Frame v. William Penn Coal Co.

97 Pa. 309 | Pa. | 1881

Mr. Justice Paxson

delivered the opinion of the court, March 21st 1881.

This action as it stood in the court below at the time of the trial was a suit by the William Penn Coal Company to recover the price of eight car loads of coal shipped to the defendant by Pollock & Medlar, plaintiff’s agents. The receipt of the coal was not denied by the defendant, but ho alleged and offered to prove that he dealt with Pollock & Medlar as principals, and had no knowledge that they were plaintiff’s agents, or that the coal in question belonged to plaintiff; that he made a contract with Mr. Medlar, one of the firm, about August 1st 1873, for two boat loads of Peach Mountain Chestnut coal at $2.08; that Pollock & Medlar delayed sending said coal from time to time; that after repeatedly failing to do so, they finally, on the 25th of August, notified the defendant that they could not do so; that coal of the quality contracted for had *312risen in price at least forty cents, and that in consequence of said failure and rise, the defendant sustained damages to the amount of at least $140, which he claims to set off against the plaintiff’s demand.

It is familiar law that if one deal bona fide with an agent, as owner, without knowledge of his agency, he may set off any claim he may have against the agent in answer to the demand of the principal: Story on Agency, sects. 420, 421; 2 Kent’s Comm. 632, where numerous authorities are collected. While the court below appears to have recognised this principle, the defendant was nevertheless deprived of all practical benefit of it by the ruling out of his evidence for other reasons. Thus, in the second specification, the question was rejected because of its form. The defendant being on the stand was asked by his counsel, “ State what knowledge you had that Pollock & Medlar were dealing in their sales of coal as principals or agents.” The court excluded the answer to this question upon the ground that defendant could not state his knowledge of the agency, but must show facts and circumstances from which the jury may infer the fact of such knowledge. The error of this ruling is manifest. If the defendants had no knowledge of the agency, the absence of such knowledge was of itself a fact which it was competent for him to state. The direct question might well have been asked. Its modification tended merely to draw out his sources of information, which was at most an anticipation of cross-examination. The fact that the defendant had no knowledge of the agency was an essential preliminary of his defence. Conceding such knowledge it would have availed him nothing to have established the remainder of his offer.
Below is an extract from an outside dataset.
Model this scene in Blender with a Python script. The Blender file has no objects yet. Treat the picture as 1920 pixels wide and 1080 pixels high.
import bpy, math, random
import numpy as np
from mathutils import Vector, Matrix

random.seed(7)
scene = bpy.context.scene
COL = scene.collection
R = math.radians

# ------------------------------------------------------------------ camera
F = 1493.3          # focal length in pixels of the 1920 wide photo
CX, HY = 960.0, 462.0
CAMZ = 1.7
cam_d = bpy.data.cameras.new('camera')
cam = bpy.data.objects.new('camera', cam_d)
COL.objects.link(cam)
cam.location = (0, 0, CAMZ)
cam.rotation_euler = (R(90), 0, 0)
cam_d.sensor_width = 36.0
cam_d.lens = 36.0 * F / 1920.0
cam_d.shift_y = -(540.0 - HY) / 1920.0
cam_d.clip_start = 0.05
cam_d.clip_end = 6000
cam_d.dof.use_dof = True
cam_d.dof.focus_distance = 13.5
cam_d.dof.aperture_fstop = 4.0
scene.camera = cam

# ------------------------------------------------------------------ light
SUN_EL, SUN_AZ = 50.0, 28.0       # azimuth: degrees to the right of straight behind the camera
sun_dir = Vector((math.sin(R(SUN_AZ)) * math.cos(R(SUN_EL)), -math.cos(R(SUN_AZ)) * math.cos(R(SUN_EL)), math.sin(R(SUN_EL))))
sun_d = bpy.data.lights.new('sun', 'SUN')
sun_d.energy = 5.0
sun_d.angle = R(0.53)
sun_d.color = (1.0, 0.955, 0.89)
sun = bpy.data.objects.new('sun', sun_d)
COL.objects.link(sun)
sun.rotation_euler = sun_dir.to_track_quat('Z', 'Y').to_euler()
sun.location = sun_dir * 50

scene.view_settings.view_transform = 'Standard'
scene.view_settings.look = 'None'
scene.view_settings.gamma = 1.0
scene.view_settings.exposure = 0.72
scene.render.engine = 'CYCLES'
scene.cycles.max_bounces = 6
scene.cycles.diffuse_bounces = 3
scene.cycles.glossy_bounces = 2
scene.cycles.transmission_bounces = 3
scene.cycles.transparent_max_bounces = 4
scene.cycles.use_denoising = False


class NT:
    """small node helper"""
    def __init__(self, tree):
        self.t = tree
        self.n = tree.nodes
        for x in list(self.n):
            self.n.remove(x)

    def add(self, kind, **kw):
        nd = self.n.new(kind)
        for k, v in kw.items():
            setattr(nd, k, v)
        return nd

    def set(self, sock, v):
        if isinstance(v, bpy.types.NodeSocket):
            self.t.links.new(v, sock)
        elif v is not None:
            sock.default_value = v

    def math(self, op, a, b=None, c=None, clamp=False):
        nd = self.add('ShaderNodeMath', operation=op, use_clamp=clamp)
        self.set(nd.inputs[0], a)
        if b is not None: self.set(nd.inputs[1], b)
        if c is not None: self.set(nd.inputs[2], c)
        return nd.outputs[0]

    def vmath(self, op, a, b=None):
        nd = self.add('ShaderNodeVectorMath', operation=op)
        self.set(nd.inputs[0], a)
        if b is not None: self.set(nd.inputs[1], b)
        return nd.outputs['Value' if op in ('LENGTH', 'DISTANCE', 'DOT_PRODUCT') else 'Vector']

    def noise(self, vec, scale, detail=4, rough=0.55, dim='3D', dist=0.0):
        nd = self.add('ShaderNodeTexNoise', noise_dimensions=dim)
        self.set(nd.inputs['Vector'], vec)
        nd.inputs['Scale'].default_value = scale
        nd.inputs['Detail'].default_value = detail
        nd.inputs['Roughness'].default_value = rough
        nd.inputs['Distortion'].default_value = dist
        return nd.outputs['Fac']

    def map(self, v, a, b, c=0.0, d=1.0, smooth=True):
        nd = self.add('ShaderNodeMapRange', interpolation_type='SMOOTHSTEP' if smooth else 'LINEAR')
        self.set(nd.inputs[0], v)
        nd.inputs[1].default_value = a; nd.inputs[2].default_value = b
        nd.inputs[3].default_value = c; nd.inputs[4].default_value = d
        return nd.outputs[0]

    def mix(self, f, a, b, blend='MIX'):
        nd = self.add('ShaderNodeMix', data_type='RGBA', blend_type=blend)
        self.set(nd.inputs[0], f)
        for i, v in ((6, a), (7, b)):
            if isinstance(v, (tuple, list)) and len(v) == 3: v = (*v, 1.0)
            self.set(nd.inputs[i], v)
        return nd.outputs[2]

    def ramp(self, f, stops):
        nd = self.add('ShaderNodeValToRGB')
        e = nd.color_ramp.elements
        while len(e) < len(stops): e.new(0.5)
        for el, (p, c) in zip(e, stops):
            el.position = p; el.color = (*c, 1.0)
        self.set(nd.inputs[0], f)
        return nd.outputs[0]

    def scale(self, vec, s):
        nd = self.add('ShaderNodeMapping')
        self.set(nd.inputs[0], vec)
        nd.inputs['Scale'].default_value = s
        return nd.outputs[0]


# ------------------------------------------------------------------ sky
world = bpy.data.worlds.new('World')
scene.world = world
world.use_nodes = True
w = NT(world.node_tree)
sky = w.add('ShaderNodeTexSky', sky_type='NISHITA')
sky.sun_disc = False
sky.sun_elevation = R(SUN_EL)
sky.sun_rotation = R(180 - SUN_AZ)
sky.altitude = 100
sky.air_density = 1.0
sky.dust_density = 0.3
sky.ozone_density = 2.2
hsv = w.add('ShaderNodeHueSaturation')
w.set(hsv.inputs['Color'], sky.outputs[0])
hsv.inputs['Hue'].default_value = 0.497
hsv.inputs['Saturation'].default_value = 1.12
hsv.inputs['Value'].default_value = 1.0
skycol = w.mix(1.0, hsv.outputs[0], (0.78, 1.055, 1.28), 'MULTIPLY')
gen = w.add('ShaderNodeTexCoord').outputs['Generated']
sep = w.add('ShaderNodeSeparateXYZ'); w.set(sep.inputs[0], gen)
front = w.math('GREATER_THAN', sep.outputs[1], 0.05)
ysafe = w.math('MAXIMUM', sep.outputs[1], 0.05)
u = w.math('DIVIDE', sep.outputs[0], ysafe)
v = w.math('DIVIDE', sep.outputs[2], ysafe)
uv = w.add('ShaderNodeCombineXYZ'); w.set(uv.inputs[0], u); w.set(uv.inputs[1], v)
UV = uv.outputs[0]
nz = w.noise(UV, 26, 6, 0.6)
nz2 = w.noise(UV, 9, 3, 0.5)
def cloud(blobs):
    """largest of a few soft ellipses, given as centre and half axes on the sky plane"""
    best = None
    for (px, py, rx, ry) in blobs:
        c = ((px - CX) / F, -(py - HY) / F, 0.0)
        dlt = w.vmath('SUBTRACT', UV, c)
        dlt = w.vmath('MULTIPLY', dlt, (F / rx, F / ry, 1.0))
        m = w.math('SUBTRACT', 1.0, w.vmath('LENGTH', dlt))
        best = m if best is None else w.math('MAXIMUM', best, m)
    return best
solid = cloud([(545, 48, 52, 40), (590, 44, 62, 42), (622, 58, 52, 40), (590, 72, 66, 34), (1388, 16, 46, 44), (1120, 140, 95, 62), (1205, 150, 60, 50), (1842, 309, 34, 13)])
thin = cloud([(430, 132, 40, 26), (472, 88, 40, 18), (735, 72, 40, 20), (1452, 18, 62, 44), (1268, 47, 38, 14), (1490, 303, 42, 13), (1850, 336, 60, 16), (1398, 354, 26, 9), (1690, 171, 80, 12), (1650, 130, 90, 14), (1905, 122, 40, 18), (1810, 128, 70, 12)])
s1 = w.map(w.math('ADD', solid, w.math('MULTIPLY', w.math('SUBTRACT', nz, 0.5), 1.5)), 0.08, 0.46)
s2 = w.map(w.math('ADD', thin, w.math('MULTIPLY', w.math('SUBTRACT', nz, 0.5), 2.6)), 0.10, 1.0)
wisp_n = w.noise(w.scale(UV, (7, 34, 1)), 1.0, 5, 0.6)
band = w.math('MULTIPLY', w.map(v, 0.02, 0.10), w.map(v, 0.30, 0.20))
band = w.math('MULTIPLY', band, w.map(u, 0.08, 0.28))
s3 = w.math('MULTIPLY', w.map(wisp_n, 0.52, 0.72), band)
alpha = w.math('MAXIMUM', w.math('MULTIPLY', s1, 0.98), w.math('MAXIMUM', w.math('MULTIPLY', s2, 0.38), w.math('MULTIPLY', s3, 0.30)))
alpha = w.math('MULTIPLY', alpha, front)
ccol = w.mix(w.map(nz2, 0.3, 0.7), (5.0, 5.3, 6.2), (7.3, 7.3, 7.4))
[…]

It was also error to exclude the letters referred to in the third and fourth specifications. Assuming, as we must, for the purposes of this case, that the defendant had no knowledge of the agency, they were links in the chain of the defence. The objection that the letters had not been given in evidence to which those offered were replies, is not tenable. The rule is correctly stated by Mr. Wharton, in his work on Evidence at sect. 1127: “Nor is it an objection that the letters are insulated — a letter containing a particular admission may come in by itself; nor is it necessary in such case that the whole pertinent correspondence should be put in.” The letters in question were offered to show delays in the shipment of coal, and they were some evidence of such delay.

We do not regard the evidence referred to in the first specification as material, and its rejection was not error.

Judgment reversed, and a venire facias de novo awarded.